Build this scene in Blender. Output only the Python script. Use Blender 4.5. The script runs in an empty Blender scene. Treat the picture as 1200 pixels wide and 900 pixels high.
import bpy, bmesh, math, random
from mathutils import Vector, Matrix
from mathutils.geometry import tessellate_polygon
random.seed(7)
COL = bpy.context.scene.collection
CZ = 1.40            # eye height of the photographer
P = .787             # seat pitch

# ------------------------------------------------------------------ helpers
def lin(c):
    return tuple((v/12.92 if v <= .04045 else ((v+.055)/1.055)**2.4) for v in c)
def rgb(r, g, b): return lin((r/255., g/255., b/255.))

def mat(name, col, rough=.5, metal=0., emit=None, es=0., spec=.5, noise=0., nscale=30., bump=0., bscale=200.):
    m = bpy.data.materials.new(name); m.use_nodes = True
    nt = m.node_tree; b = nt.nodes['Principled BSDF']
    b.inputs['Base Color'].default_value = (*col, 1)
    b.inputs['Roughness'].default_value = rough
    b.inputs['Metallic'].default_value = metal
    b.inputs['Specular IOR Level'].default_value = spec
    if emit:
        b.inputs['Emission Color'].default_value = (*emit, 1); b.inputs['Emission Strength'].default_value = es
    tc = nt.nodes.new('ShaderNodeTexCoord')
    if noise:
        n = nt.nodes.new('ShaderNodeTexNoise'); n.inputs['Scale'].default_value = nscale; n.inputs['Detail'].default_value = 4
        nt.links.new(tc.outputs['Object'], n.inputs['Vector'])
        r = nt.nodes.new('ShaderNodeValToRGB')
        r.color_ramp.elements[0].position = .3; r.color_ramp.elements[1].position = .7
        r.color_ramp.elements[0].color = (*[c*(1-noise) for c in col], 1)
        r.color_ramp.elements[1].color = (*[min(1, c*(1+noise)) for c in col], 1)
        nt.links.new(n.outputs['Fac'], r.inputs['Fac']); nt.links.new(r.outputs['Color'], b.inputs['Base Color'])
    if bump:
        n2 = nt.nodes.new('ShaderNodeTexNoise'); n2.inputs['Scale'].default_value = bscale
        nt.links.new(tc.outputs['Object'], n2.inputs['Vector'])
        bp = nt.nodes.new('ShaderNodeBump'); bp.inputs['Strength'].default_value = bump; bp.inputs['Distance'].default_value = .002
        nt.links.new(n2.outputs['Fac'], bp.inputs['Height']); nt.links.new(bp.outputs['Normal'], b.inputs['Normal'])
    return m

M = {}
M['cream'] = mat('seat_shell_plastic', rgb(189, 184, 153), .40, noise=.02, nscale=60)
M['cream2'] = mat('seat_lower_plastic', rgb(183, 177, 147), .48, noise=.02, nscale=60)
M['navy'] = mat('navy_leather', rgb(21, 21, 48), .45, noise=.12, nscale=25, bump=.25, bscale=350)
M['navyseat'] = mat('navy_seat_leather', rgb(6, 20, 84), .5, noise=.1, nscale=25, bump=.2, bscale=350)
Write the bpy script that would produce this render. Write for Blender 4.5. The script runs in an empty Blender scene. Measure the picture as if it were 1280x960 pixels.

★ ★ ★

▶ The task: Please repeat word for word the lines above that run from the beginning through the line containing "def rgb(r, g, b): return", keeping both the first and that last line.

▶ Complete answer:
Build this scene in Blender. Output only the Python script. Use Blender 4.5. The script runs in an empty Blender scene. Treat the picture as 1200 pixels wide and 900 pixels high.
import bpy, bmesh, math, random
from mathutils import Vector, Matrix
from mathutils.geometry import tessellate_polygon
random.seed(7)
COL = bpy.context.scene.collection
CZ = 1.40            # eye height of the photographer
P = .787             # seat pitch

# ------------------------------------------------------------------ helpers
def lin(c):
    return tuple((v/12.92 if v <= .04045 else ((v+.055)/1.055)**2.4) for v in c)
def rgb(r, g, b): return lin((r/255., g/255., b/255.))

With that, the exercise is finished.